# Source excerpt

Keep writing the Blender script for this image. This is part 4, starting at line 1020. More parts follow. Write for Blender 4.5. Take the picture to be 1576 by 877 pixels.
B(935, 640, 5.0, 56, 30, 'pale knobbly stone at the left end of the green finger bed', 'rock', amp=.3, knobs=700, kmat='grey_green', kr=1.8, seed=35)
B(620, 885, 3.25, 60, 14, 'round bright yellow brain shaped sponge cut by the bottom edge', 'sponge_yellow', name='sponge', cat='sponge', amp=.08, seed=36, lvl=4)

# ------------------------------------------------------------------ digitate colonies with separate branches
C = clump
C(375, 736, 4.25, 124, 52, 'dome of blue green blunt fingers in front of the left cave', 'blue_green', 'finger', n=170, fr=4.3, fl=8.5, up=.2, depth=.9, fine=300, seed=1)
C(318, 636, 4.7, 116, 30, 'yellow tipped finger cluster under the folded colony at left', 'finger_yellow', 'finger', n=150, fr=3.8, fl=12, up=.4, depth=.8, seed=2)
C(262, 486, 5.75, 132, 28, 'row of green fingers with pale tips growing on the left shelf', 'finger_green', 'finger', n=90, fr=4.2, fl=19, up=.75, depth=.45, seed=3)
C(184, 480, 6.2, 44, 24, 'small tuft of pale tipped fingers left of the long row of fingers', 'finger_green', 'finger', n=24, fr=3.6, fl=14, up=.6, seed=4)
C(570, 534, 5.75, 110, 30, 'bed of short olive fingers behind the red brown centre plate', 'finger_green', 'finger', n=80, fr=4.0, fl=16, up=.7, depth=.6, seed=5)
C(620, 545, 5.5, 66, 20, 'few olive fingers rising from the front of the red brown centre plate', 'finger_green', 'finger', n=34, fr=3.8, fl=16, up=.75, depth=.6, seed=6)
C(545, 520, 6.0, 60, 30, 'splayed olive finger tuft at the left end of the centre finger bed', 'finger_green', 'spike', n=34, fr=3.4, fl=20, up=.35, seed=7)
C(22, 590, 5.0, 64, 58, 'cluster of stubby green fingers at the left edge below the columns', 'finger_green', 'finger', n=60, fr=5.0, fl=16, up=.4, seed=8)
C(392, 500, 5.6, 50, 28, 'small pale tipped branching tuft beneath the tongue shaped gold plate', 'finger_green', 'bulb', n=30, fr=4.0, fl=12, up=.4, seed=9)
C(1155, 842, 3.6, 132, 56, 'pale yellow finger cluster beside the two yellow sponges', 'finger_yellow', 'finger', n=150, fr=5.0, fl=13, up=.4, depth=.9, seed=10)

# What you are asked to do
Extract all of the material exactly as it is written.

# Full solution
Keep writing the Blender script for this image. This is part 4, starting at line 1020. More parts follow. Write for Blender 4.5. Take the picture to be 1576 by 877 pixels.
B(935, 640, 5.0, 56, 30, 'pale knobbly stone at the left end of the green finger bed', 'rock', amp=.3, knobs=700, kmat='grey_green', kr=1.8, seed=35)
B(620, 885, 3.25, 60, 14, 'round bright yellow brain shaped sponge cut by the bottom edge', 'sponge_yellow', name='sponge', cat='sponge', amp=.08, seed=36, lvl=4)

# ------------------------------------------------------------------ digitate colonies with separate branches
C = clump
C(375, 736, 4.25, 124, 52, 'dome of blue green blunt fingers in front of the left cave', 'blue_green', 'finger', n=170, fr=4.3, fl=8.5, up=.2, depth=.9, fine=300, seed=1)
C(318, 636, 4.7, 116, 30, 'yellow tipped finger cluster under the folded colony at left', 'finger_yellow', 'finger', n=150, fr=3.8, fl=12, up=.4, depth=.8, seed=2)
C(262, 486, 5.75, 132, 28, 'row of green fingers with pale tips growing on the left shelf', 'finger_green', 'finger', n=90, fr=4.2, fl=19, up=.75, depth=.45, seed=3)
C(184, 480, 6.2, 44, 24, 'small tuft of pale tipped fingers left of the long row of fingers', 'finger_green', 'finger', n=24, fr=3.6, fl=14, up=.6, seed=4)
C(570, 534, 5.75, 110, 30, 'bed of short olive fingers behind the red brown centre plate', 'finger_green', 'finger', n=80, fr=4.0, fl=16, up=.7, depth=.6, seed=5)
C(620, 545, 5.5, 66, 20, 'few olive fingers rising from the front of the red brown centre plate', 'finger_green', 'finger', n=34, fr=3.8, fl=16, up=.75, depth=.6, seed=6)
C(545, 520, 6.0, 60, 30, 'splayed olive finger tuft at the left end of the centre finger bed', 'finger_green', 'spike', n=34, fr=3.4, fl=20, up=.35, seed=7)
C(22, 590, 5.0, 64, 58, 'cluster of stubby green fingers at the left edge below the columns', 'finger_green', 'finger', n=60, fr=5.0, fl=16, up=.4, seed=8)
C(392, 500, 5.6, 50, 28, 'small pale tipped branching tuft beneath the tongue shaped gold plate', 'finger_green', 'bulb', n=30, fr=4.0, fl=12, up=.4, seed=9)
C(1155, 842, 3.6, 132, 56, 'pale yellow finger cluster beside the two yellow sponges', 'finger_yellow', 'finger', n=150, fr=5.0, fl=13, up=.4, depth=.9, seed=10)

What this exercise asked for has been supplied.